The Queen City has never been more depressing. In Cincinnati, Ohio, a bank robbery is conducted by a highly coordinated unit. The brutal yet efficient nature of it puts the local police as well as the FBI on the case, led by special agent Montgomery (Christopher Meloni).

Days after, another robbery occurs, and pieces begin to start fitting together. Both robberies happen at banks owned by the same person, Jeffery Hubert (Bruce Willis). The question is such. Is the owner of one of the largest bank chains in the US that has been robbed numerous times actually the prime suspect in this case?

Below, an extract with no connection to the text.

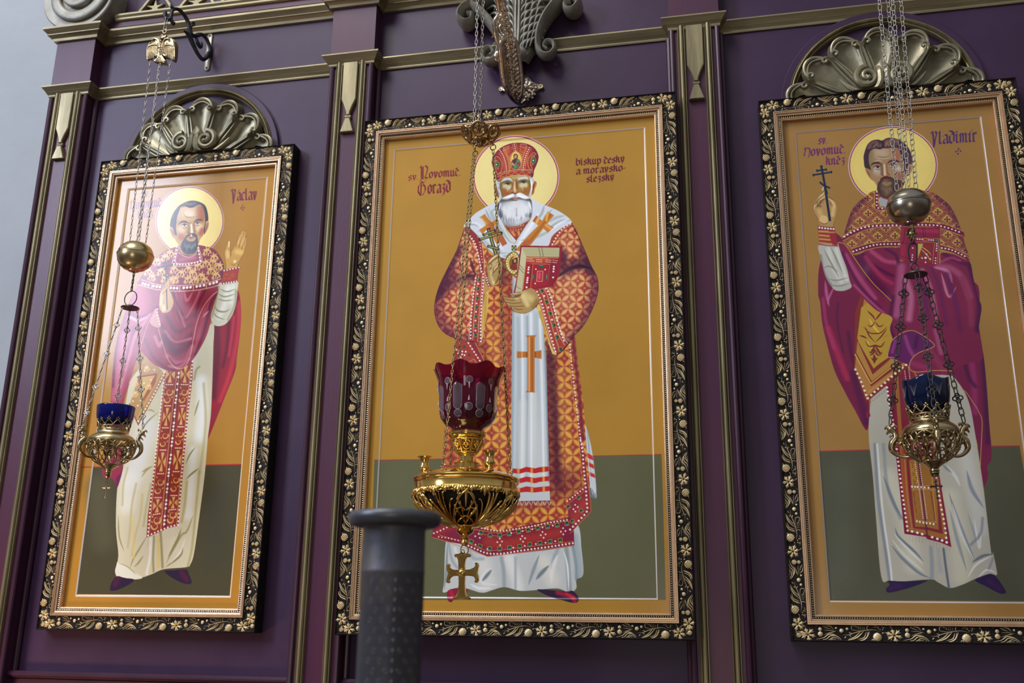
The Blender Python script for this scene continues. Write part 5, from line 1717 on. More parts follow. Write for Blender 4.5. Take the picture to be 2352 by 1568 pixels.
for n,px in enumerate(PX):
    root=thing('trim_%d'%(n+2),(px,0,0),None,None); structure(root)
    MB().box(px-.075,px+.075,-.05,0,0,ZL+.02).build('pilaster_shaft',M['maroon'],root,smooth=False)
    r=MB()
    for sg in (-1,1):
        r.tube([(px+sg*.0715,-.052,0),(px+sg*.0715,-.052,ZL)],.0085,10); r.tube([(px+sg*.083,-.006,0),(px+sg*.083,-.006,ZL)],.010,10)
    r.build('edge_bead',M['rim'],root)
    for sg in (-1,1):
        a,b=sorted((px+sg*.0295,px+sg*.0545)); flute(a,b,0,ZL+.01,-.05).build('gilt_strip',M['gilt'],root,ang=50)
    # drop ornament in the channel
    q=.0268
    P=[(px-q,ZL+.01),(px+q,ZL+.01),(px+q,3.322),(px+.016,3.296),(px+.0075,3.272),(px+.0065,3.262),(px-.0065,3.262),(px-.0075,3.272),(px-.016,3.296),(px-q,3.322)]
    d=MB().prism(P,-.05,-.064,.003)
    d.tube([(px-.0105,-.056,3.257),(px+.0105,-.056,3.257)],.0055,10)
    d.prism([(px-.0085,3.250),(px+.0085,3.250),(px+.024,3.198),(px-.024,3.198)],-.05,-.066,.003)
    d.build('drop_ornament',M['gilt'],root,ang=25)
    MB().box(px-.08,px+.08,-.056,0,ZL+.03,ZU+.01,.002).box(px-.082,px+.082,-.058,0,ZU+.04,4.6).build('frieze_block',M['maroon'],root,smooth=False)
def mpath(hw,dep):
    P=[(-2.385,-.001)] if False else []
    P=[(-2.385-.002,.12)]
    for px in PX:
        a,b=px-hw,px+hw
        P+=[(a,-.001),(a,-dep),(b,-dep),(b,-.001)]
    P[0]=(PX[0]-hw,.12); P.pop(1); P+=[(1.9,-.001)]
    return P
prof=[(0,ZL),(.004,ZL),(.006,ZL+.004),(.006,ZL+.008),(.012,ZL+.016),(.014,ZL+.0175),(.013,ZL+.019),(.017,ZL+.024),(.024,ZL+.032),(.026,ZL+.034),(.026,ZL+.0385),(0,ZL+.040)]
structure(MB().moulding(mpath(.077,.053),prof).build('trim_6',M['gilt_h'],ang=25))
prof=[(0,ZU-.004),(.008,ZU-.002),(.010,ZU+.004),(.011,ZU+.007),(.020,ZU+.0145),(.026,ZU+.0165),(.0265,ZU+.019),(.024,ZU+.0205),(.030,ZU+.026),(.037,ZU+.033),(.039,ZU+.035),(.039,ZU+.043),(0,ZU+.045)]
structure(MB().moulding(mpath(.083,.058),prof).build('trim_7',M['gilt_h'],ang=25))
structure(MB().moulding([(PX[0]+.14,-.002),(PX[1]-.084,-.002)],[(0,3.762),(.034,3.764),(.040,3.768),(.040,3.775),(.046,3.782),(.046,3.789),(0,3.79)]).build('trim_8',M['gilt_h'],ang=25))
structure(MB().box(PX[0]+.10,PX[1]-.084,-.032,0,3.742,3.764).build('trim_9',M['maroon'],smooth=False))
# lattice panel above the ledge on the far left
lat=thing('lattice_panel',(-1.9,0,3.8),'pierced gold lattice with star leaves on top of the left ledge','lattice')
a=MB()
for i in range(5):
    x=-2.10+i*.17
    a.prism([(x,3.79),(x+.016,3.79),(x+.096,3.90),(x+.08,3.90)],-.004,-.02,.003)
    a.prism([(x+.16,3.79),(x+.176,3.79),(x+.10,3.90),(x+.084,3.90)],-.004,-.016,.003)
a.build('lattice_bars',M['gilt'],lat)
for i in range(5):
    x=-2.015+i*.17; P=[]
    for k in range(10):
        t=PI/2+k*PI/5; r=.040 if k%2==0 else .014; P.append((x+math.cos(t)*r,3.825+math.sin(t)*r*.9-.004))
    MB().prism(P,-.004,-.018,.004).build('star_leaf',M['gilt'],lat)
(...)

With Marauders being filmed in Cincinnati, yours truly, being an Ohio (Columbus) resident, had to watch it, if only to support Ohio! And with a not-exactly-all-star but-still-notable cast that features Bruce Willis, Christopher Meloni, Adrian Grenier, and Dave Bautista centered around a heist plot, the potential for a pulpy lazy Saturday morning/afternoon watch seemed to be high. Sadly, Marauders is a difficult watch, not because of content, but because of simple blandness.

There’s a reason why this didn’t get a theatrical release. It’s not very good, but not all is a loss. Director Steven C. Miller makes a functional-looking film. It is a little reminiscent of Triple 9 and the video game Army of Two with its squad of robbers, but the few scenes that do get action-heavy are the “highlights” of the whole feature, even if heists have been done much better before. Miller for some reason uses a fair deal of unnecessary slow-motion, and an awful cool blue color filter that permeates every outside scene in Cincinnati. These two choices add noting to the experience.


But the plot is where Marauders becomes borderline unwatchable. It is quite the turn of events, given how it starts. That isn’t to say the movie is riveting, but it does set up an interesting crime thriller with the basics of who, what, and why that lasts for about 30-40 minutes or so. Eventually, though, the glut of characters begins to become too much for the film to handle, and the jumbledness and straight seriousness of it all only forces an early checkout. If there were some set pieces, perhaps the movie wouldn’t be so much of a chore in its latter half, but it is pretty dialogue-heavy for a long stretch. Miller and writer Michael Cody attempt to answer a question of whether its right to do bad in order to bring down a greater evil. Not a bad question to pose, but it does rely somewhat on having interesting characters to deal with it.

Few exist here. The only one that does is Christopher Meloni’s, who’s got some depth to his character and feels invested in what he’s doing. But again, everyone else exists, says some lines, goes away for a bit, and then reenters when necessary. One can see Bautista and Grenier trying, but little of substance exists for them to do so. But at least they try, which is more than what the biggest star of the movie can say. Bruce Willis really appears to be sleepwalking through his entire part from the moment he arrives on screen. It is easily one of the more uninspired performances to this point all year. Check is a check, no matter how small the money on VOD return might be.


By now, I’ve probably thought too much about Marauders and put too many words towards doing so. Just know that John McClane isn’t walking through that door to stop such boredom from occurring.